The Executive Committee of the Torts & Compensation Section is pleased to announce the 2026 recipient of the William L. Prosser Award:  Professor Catherine Sharkey.  She will receive the award at the annual AALS meeting in January 2026.  Named in honor of William L. Prosser, author of the seminal treatise on tort law, the award recognizes lifetime contributions to scholarship, teaching and service in the field of tort law.

Professor Sharkey’s scholarship explores tort law’s intersection with other disciplines, most notably with liability insurance and regulation of health and safety risks. She has been in the vanguard of cutting-edge scholarship, both in the United States and internationally, exploring tort law’s relevance to the regulation of Artificial Intelligence and products liability in the age of the online marketplace. She has published over ninety law review articles, essays, and book chapters and is a nationally recognized expert on the Economic Loss Rule, federal preemption of state tort law, and punitive damages. Straddling the worlds of theory and practice, her scholarship has been cited by the highest state courts in California, Colorado, Hawaii, Iowa, Oklahoma, Oregon, Pennsylvania, Tennessee, Texas, and West Virginia, as well as by the United States Supreme Court and the Federal Courts of Appeals for the Second, Third, Fifth, Seventh, and Tenth Circuits.

Professor Sharkey is an elected member of the American Law Institute, where she served an Advisor for the Restatement Third of Torts: Liability for Economic Loss, and she currently serves as an Advisor for both the Restatement Third of Torts: Remedies, and for Principles of the Law: Civil Liability for Artificial Intelligence.

Professor Sharkey is co-author (with Richard Epstein) of two casebooks, Cases and Materials on Torts (in its 13th edition) and Business, Defamation and Privacy Torts (in its 1st edition).
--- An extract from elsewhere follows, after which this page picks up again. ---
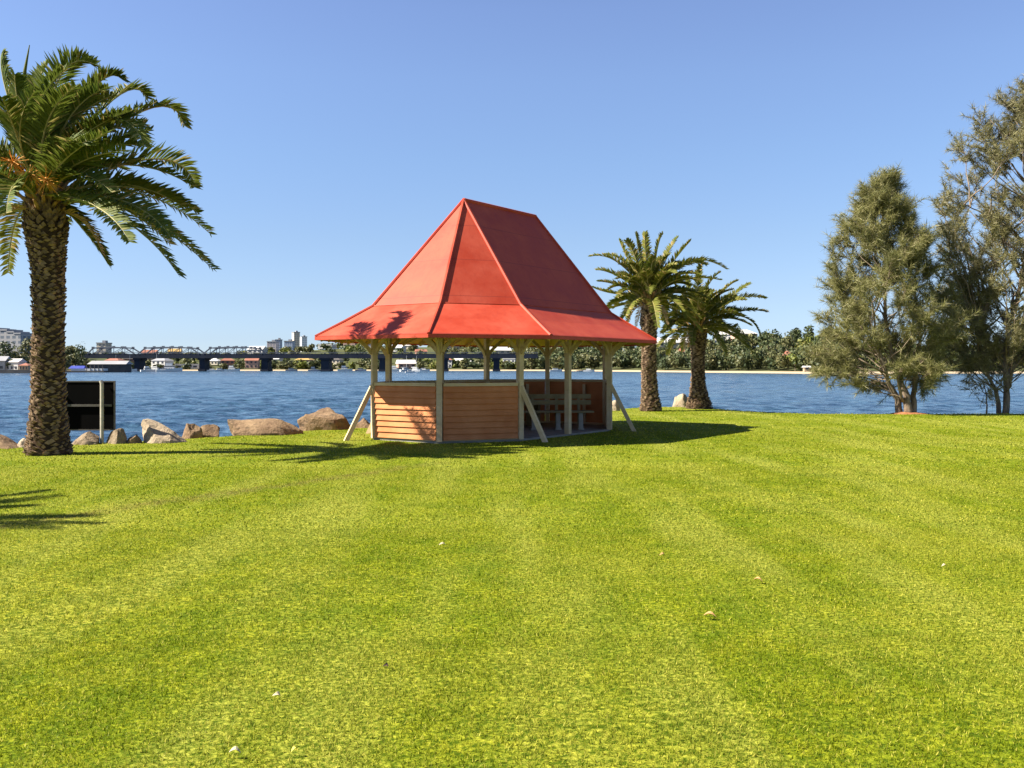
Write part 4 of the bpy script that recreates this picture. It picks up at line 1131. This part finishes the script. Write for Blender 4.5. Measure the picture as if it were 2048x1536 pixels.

She pioneered a class on Business, Defamation, and Privacy Torts, which she has taught at NYU School of Law since joining in 2007. In 2010, she won the Podell Distinguished Teaching Award.

Professor Sharkey is the recipient of the 2023 Robert M. McKay Law Professor Award for “outstanding contributions to the fields of tort, trial practice, or insurance law,” given by the Tort Trial and Insurance Practice Section of the American Bar Association and a 2011-12 recipient of a Guggenheim Fellowship “to individuals who have demonstrated exceptional ability in their chosen field and exhibit great promise for their future endeavors.”